Teaching on Divorce (31-32)
Jesus recognized Moses made provision for divorce but went on to say any divorce, except in the case of adultery, was strictly forbidden. Marriage, in God’s view, was for life. Even if someone did divorce their mate and their mate remarried, the new marriage was considered an act of sexual immorality. In the Kingdom, “happy” people marry for life.
Teachings on Oaths (33-37)
Moses taught in Leviticus 19:12 and Deuteronomy 23:21 to fulfill all oaths and vows. Jesus claimed oaths and vows were unnecessary in the Kingdom of God where “happy” people naturally keep their word (33). It was the tradition of Jews to swear in different ways, depending on how serious they were about keeping their word. To take an oath revealed the deep wickedness of their heart, demonstrating their complete lack of intent to keep some of their words and commitments.
To have varying degrees of commitment to certain promises also shows great levels of deceit. Jews held that if God's name was mentioned in a promise, then the oath was more binding. They would argue how much of God's name was invoked if the oath was sworn by Heaven or how much more or less if by the throne, the earth, or Jerusalem. Each of these had differing degrees of the Lord's name associated with them. Depending on how much they could prove the Lord's name was associated with what they swore by determined how binding their oath would be (34-35). Even swearing on their own heads was argued, for man was created in the image of God (36).

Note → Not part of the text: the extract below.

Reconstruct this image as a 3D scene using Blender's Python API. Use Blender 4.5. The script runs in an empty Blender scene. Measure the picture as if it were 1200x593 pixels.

In the end, Jesus promoted a Kingdom-life based on a simple yes and no, deeming all other forms of swearing foolish and unnecessary (37). Jesus’ point was that “Kingdom-happy” people keep their word.

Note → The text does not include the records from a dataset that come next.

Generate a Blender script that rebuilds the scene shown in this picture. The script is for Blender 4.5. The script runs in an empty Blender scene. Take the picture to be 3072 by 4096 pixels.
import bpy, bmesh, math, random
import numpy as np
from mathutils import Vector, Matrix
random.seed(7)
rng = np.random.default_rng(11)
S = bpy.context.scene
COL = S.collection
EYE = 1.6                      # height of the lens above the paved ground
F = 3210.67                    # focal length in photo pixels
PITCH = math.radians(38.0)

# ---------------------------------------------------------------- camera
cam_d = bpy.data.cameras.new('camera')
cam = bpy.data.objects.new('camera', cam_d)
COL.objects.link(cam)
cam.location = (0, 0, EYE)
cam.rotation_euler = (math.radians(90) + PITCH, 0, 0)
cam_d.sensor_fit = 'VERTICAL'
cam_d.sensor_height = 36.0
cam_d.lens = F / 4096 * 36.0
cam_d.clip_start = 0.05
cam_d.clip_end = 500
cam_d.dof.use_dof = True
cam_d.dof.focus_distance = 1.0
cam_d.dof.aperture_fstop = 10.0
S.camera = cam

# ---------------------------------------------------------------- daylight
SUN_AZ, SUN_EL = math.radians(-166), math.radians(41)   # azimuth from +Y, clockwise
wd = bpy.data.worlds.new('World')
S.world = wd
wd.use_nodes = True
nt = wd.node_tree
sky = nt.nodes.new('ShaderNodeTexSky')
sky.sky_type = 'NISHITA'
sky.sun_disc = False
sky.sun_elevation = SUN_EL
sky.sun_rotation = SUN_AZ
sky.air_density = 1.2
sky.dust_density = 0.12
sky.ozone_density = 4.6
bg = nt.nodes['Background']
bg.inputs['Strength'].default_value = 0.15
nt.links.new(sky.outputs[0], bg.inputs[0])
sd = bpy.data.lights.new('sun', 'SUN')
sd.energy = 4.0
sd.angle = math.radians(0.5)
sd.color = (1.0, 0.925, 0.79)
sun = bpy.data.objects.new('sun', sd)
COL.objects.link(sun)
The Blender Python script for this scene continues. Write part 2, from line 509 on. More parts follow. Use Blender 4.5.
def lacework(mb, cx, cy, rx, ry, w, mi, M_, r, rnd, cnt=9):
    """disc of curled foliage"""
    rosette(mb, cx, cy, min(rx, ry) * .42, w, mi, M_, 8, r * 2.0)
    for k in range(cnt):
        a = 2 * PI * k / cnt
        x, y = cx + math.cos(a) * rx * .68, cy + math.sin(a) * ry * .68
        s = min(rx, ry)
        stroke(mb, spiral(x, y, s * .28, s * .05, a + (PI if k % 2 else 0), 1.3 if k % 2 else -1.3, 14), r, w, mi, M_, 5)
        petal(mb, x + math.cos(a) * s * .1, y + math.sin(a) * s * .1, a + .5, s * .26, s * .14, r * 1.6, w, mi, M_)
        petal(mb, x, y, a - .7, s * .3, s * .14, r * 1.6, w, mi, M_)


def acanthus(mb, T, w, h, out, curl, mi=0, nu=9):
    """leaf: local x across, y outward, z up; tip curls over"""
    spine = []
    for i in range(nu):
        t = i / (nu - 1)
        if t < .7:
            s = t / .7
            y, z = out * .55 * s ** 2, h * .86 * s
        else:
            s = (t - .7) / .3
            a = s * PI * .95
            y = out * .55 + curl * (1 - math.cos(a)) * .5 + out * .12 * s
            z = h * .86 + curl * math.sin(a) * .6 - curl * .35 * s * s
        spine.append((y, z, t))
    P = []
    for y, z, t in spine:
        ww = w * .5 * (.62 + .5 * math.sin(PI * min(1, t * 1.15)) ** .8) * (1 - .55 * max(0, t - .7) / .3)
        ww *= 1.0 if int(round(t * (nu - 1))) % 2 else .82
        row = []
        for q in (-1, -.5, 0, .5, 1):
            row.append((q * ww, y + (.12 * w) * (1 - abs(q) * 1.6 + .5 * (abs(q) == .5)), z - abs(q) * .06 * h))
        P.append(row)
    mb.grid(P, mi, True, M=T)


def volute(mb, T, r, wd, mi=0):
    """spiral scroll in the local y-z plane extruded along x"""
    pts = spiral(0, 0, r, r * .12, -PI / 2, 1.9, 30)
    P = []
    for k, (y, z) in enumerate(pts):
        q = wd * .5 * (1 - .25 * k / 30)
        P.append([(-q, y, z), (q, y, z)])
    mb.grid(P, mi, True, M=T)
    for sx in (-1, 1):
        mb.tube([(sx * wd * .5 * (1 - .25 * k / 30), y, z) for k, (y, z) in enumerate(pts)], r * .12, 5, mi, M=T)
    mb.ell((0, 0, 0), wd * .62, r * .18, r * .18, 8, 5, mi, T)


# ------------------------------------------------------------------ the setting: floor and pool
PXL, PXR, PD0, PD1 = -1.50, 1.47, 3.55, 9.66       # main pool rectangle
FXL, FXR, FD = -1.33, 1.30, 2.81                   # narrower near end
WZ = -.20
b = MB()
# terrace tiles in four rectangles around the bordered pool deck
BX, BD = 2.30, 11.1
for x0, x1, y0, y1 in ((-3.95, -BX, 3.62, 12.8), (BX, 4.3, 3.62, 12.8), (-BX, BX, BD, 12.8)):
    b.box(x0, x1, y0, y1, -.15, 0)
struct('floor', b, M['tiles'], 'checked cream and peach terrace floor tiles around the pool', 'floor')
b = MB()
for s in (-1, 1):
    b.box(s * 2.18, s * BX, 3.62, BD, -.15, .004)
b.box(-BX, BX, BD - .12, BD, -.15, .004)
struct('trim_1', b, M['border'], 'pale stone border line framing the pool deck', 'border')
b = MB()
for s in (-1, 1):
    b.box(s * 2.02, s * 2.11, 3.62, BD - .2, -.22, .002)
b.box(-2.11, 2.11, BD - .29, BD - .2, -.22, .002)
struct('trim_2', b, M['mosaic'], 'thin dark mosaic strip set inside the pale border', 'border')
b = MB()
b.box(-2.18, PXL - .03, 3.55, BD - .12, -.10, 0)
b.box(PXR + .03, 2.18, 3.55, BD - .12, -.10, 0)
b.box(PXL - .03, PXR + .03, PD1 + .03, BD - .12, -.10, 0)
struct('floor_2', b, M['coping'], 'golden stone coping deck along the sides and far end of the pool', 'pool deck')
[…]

Teaching on Retaliation (38-42)
Jesus then took on Moses' Law regarding retaliation (Exodus 21:24; Leviticus 24:20; Deuteronomy 19:21). Jesus quoted the “eye for an eye” and “tooth for tooth” teaching. This law was given, of course, to limit retaliation from straying further than the depth of the offense. The law did not demand retaliation, but it did limit it. An Old Testament person could forgive and not demand the right of retaliation. Jesus encouraged nonresistance: offering the other cheek instead of a brawl (38-39). He encouraged giving up possessions over battling it out in court. Jesus encouraged walking an extra mile when someone as oppressive as a Roman soldier asked one to carry his pack. Jesus encouraged people not to resent the beggar or the borrower but to treat both with honor. Jesus’ point was that “Kingdom-happy” people would not give people what they deserved but seek to love and honor them.

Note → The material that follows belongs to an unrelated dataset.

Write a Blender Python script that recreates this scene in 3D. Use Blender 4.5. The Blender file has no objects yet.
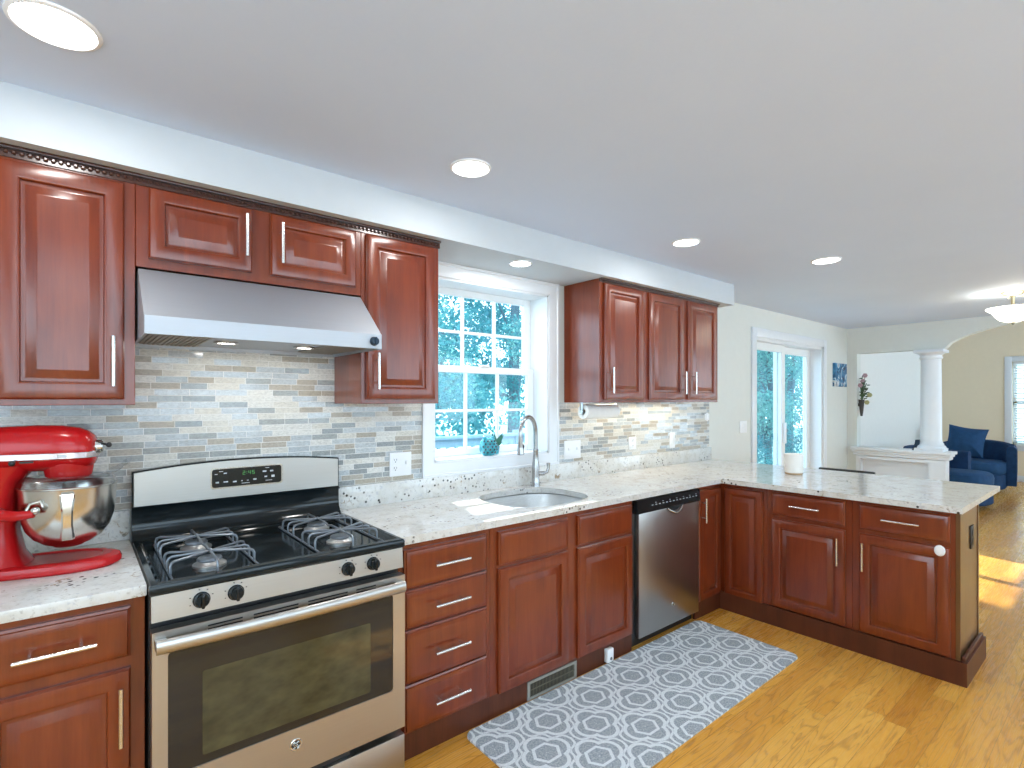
import bpy, bmesh, math, random
from mathutils import Vector, Matrix
import numpy as np

S = bpy.context.scene
C = S.collection
PI = math.pi

# ------------------------------------------------------------------ camera
cam = bpy.data.cameras.new('camera')
cam.sensor_fit = 'HORIZONTAL'
cam.sensor_width = 36.0
cam.lens = 525.5 / 1024 * 36.0
cam.shift_y = (399.9 - 384.0) / 1024
cam.clip_start = 0.02
cam.clip_end = 300
camo = bpy.data.objects.new('camera', cam)
C.objects.link(camo)
camo.location = (-0.152, -2.3827, 1.3604)
camo.rotation_euler = (math.radians(90), 0, math.radians(-39.618))
S.camera = camo

# ------------------------------------------------------------------ exposure, world, sun
S.view_settings.view_transform = 'Standard'
S.view_settings.look = 'None'
S.view_settings.gamma = 1.0
S.view_settings.use_curve_mapping = False
S.view_settings.exposure = 0.33
S.cycles.use_denoising = True
S.cycles.max_bounces = 10
S.cycles.diffuse_bounces = 5
S.cycles.glossy_bounces = 4
S.cycles.transparent_max_bounces = 16
S.cycles.sample_clamp_indirect = 6.0
S.cycles.caustics_reflective = False
S.cycles.caustics_refractive = False

w = bpy.data.worlds.new('sky')
S.world = w
w.use_nodes = True
bgn = w.node_tree.nodes['Background']
bgn.inputs['Color'].default_value = (0.64, 0.84, 1.0, 1)
bgn.inputs['Strength'].default_value = 4.2

SUN_DIR = Vector((-0.33, -1.35, -1.30)).normalized()
sun = bpy.data.lights.new('sun', 'SUN')
sun.energy = 9.0
sun.angle = math.radians(0.6)
sun.color = (1.0, 0.95, 0.86)
suno = bpy.data.objects.new('sun', sun)
suno.rotation_euler = SUN_DIR.to_track_quat('-Z', 'Y').to_euler()
suno.location = (3, 8, 9)
C.objects.link(suno)

def area_light(name, loc, size, power, color, shape='DISK', rot=(0, 0, 0), size_y=None, spread=None):
    l = bpy.data.lights.new(name, 'AREA')
    l.shape = shape
    l.size = size
    if size_y: l.size_y = size_y
    l.energy = power
    l.color = color
    if spread: l.spread = spread
    o = bpy.data.objects.new(name, l)
    o.location = loc
    o.rotation_euler = rot
    C.objects.link(o)
    return o

# ------------------------------------------------------------------ materials
class Mat:
    def __init__(s, name):
        s.m = bpy.data.materials.new(name)
        s.m.use_nodes = True
        s.t = s.m.node_tree
        s.b = s.t.nodes['Principled BSDF']
        s.out = s.t.nodes['Material Output']
    def n(s, typ, **kw):
        nd = s.t.nodes.new('ShaderNode' + typ)
        for k, v in kw.items():
            setattr(nd, k, v)
        return nd
    def l(s, a, b):
        s.t.links.new(a, b)
    def setv(s, sock, v):
        if hasattr(v, 'links'): s.l(v, sock)
        else: sock.default_value = v
    def math(s, op, a, b=0.0, c=None):
        nd = s.n('Math', operation=op)
        s.setv(nd.inputs[0], a); s.setv(nd.inputs[1], b)
        if c is not None: s.setv(nd.inputs[2], c)
        return nd.outputs[0]
    def coords(s, kind='Object', scale=(1, 1, 1), loc=(0, 0, 0), rot=(0, 0, 0)):
        tc = s.n('TexCoord'); mp = s.n('Mapping')
        s.l(tc.outputs[kind], mp.inputs[0])
        mp.inputs['Scale'].default_value = scale
        mp.inputs['Location'].default_value = loc
        mp.inputs['Rotation'].default_value = rot
        return mp.outputs[0]
    def noise(s, vec, scale, detail=3, rough=0.5, dist=0.0):
        nd = s.n('TexNoise')
        s.l(vec, nd.inputs['Vector'])
        nd.inputs['Scale'].default_value = scale
        nd.inputs['Detail'].default_value = detail
        nd.inputs['Roughness'].default_value = rough
        nd.inputs['Distortion'].default_value = dist
        return nd
    def ramp(s, fac, stops, interp='LINEAR'):
        nd = s.n('ValToRGB')
        cr = nd.color_ramp
        cr.interpolation = interp
        while len(cr.elements) < len(stops): cr.elements.new(0.5)
        for e, (p, c) in zip(cr.elements, stops):
            e.position = p
            e.color = (*c, 1) if len(c) == 3 else c
        s.l(fac, nd.inputs[0])
        return nd.outputs[0]
    def mix(s, fac, a, b, blend='MIX'):
        nd = s.n('Mix', data_type='RGBA', blend_type=blend)
        s.setv(nd.inputs[0], fac)
        for sock, v in ((nd.inputs[6], a), (nd.inputs[7], b)):
            if hasattr(v, 'links'): s.l(v, sock)
            else: sock.default_value = (*v, 1) if len(v) == 3 else v
        return nd.outputs[2]
    def base(s, v):
        s.setv(s.b.inputs['Base Color'], (*v, 1) if not hasattr(v, 'links') and len(v) == 3 else v)
    def set(s, **kw):
        for k, v in kw.items():
            s.setv(s.b.inputs[k.replace('_', ' ')], v)
        return s
    def bump(s, h, strength=0.2, dist=0.01):
        nd = s.n('Bump')
        nd.inputs['Strength'].default_value = strength
        nd.inputs['Distance'].default_value = dist
        s.l(h, nd.inputs['Height'])
        s.l(nd.outputs[0], s.b.inputs['Normal'])

def simple(name, col, rough=0.5, metal=0.0, spec=0.5, coat=0.0, var=0.04, emit=None, estr=0.0):
    """plain material with a little tonal noise"""
    q = Mat(name)
    v = q.coords()
    nz = q.noise(v, 18.0, 3)
    dark = tuple(c * (1 - var) for c in col)
    lite = tuple(min(1, c * (1 + var)) for c in col)
    q.base(q.ramp(nz.outputs['Fac'], [(0.3, dark), (0.7, lite)]))
    q.set(Roughness=rough, Metallic=metal, Coat_Weight=coat)
    q.b.inputs['Specular IOR Level'].default_value = spec
    if emit:
        q.b.inputs['Emission Color'].default_value = (*emit, 1)
        q.b.inputs['Emission Strength'].default_value = estr
    return q.m

def wood_mat(name, dark, mid, lite, rough=0.30, coat=1.0):
    q = Mat(name)
    v = q.coords(scale=(22, 22, 2.2))
    nz = q.noise(v, 1.0, 6, 0.6, 0.6)
    v2 = q.coords(scale=(3, 3, 1.6))
    n2 = q.noise(v2, 1.6, 3, 0.6)
    v3 = q.coords(scale=(160, 160, 9))
    n3 = q.noise(v3, 1.0, 2, 0.5)
    f = q.math('ADD', q.math('MULTIPLY', nz.outputs['Fac'], 0.45), q.math('MULTIPLY', n2.outputs['Fac'], 0.4))
    f = q.math('ADD', f, q.math('MULTIPLY', n3.outputs['Fac'], 0.15))
    q.base(q.ramp(f, [(0.32, dark), (0.5, mid), (0.7, lite)]))
    q.set(Roughness=rough, Coat_Weight=coat, Coat_Roughness=0.21)
    q.b.inputs['Specular IOR Level'].default_value = 0.2
    q.bump(n3.outputs['Fac'], 0.05, 0.002)
    return q.m

def steel_mat(name, col=(0.62, 0.62, 0.62), rough=0.26, axis='x', streak=1.0):
    q = Mat(name)
    sc = {'x': (3, 260, 260), 'z': (260, 260, 3), 'y': (260, 3, 260)}[axis]
    v = q.coords(scale=sc)
    nz = q.noise(v, 1.0, 3, 0.6)
    q.base(q.ramp(nz.outputs['Fac'], [(0.3, tuple(c * (1 - 0.08 * streak) for c in col)), (0.7, tuple(min(1, c * (1 + 0.05 * streak)) for c in col))]))
    r = q.math('MULTIPLY_ADD', nz.outputs['Fac'], 0.12 * streak, rough - 0.06 * streak)
    q.set(Metallic=1.0, Roughness=r)
    return q.m

def granite_mat(name, f0, f1):
    q = Mat(name)
    v = q.coords()
    n1 = q.noise(v, 14, 5, 0.65, 0.4)
    n2 = q.noise(v, 75, 4, 0.7)
    n3 = q.noise(v, 26, 4, 0.6, 1.2)
    n4 = q.noise(q.coords(loc=(3, 1, 2)), 9, 3, 0.6)
    n5 = q.noise(q.coords(loc=(7, 5, 1)), 46, 3, 0.6)
    c = q.ramp(n1.outputs['Fac'], [(0.3, (0.56, 0.53, 0.47)), (0.48, (0.66, 0.645, 0.61)), (0.68, (0.71, 0.70, 0.675))])
    c = q.mix(q.ramp(n2.outputs['Fac'], [(0.56, (0, 0, 0)), (0.68, (0.75, 0.75, 0.75))]), c, (0.42, 0.39, 0.35))
    c = q.mix(q.ramp(n5.outputs['Fac'], [(0.30, (0.8, 0.8, 0.8)), (0.40, (0, 0, 0))]), c, (0.5, 0.5, 0.52))
    veins = q.math('MULTIPLY', q.ramp(n3.outputs['Fac'], [(0.60, (0, 0, 0)), (0.66, (1, 1, 1))]),
                   q.ramp(n4.outputs['Fac'], [(0.50, (0, 0, 0)), (0.60, (1, 1, 1))]))
    c = q.mix(veins, c, (0.33, 0.24, 0.15))
    vo = q.n('TexVoronoi'); q.l(v, vo.inputs['Vector']); vo.inputs['Scale'].default_value = 42
    n6 = q.noise(q.coords(loc=(1, 9, 4)), 6, 2, 0.5)
    spots = q.math('MULTIPLY', q.ramp(vo.outputs['Distance'], [(0.20, (1, 1, 1)), (0.29, (0, 0, 0))]),
                   q.ramp(n6.outputs['Fac'], [(f0, (0, 0, 0)), (f1, (1, 1, 1))]))
    c = q.mix(spots, c, (0.05, 0.045, 0.04))
    q.base(c)
    q.set(Roughness=0.09)
    return q.m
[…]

Teaching on Enemies (43-47)
Moses had taught love of enemies (Leviticus 19:18), but the Jews of Jesus’ day taught that they should hate their enemies. Jesus taught that people should extend the same love they had for their neighbors to their enemies and persecutors. They were to show their love first and primarily by praying for them (43-44).
Jesus gave them the example of the Father who sends rain and sunshine equally to everyone, the righteous and the unrighteous. In essence, Jesus viewed God's love as extending to everyone. “Happy” people are children of God, and in acting like God, Jesus said they would treat neighbors and friends alike (45). Those who could only love those who loved them were not the “happy,” blessed people transformed by faith. Even the most notoriously unprincipled men, tax collectors, could love those who loved them back. The “happy” people would be different; they would not ignore greeting people they felt awkward around, even people separated from Yahweh; they could greet people who made them feel uncomfortable (46-47).
Jesus taught that those who were “happy,” those receiving and experiencing God's Kingdom, would become complete as Yahweh became the center of their affection (48).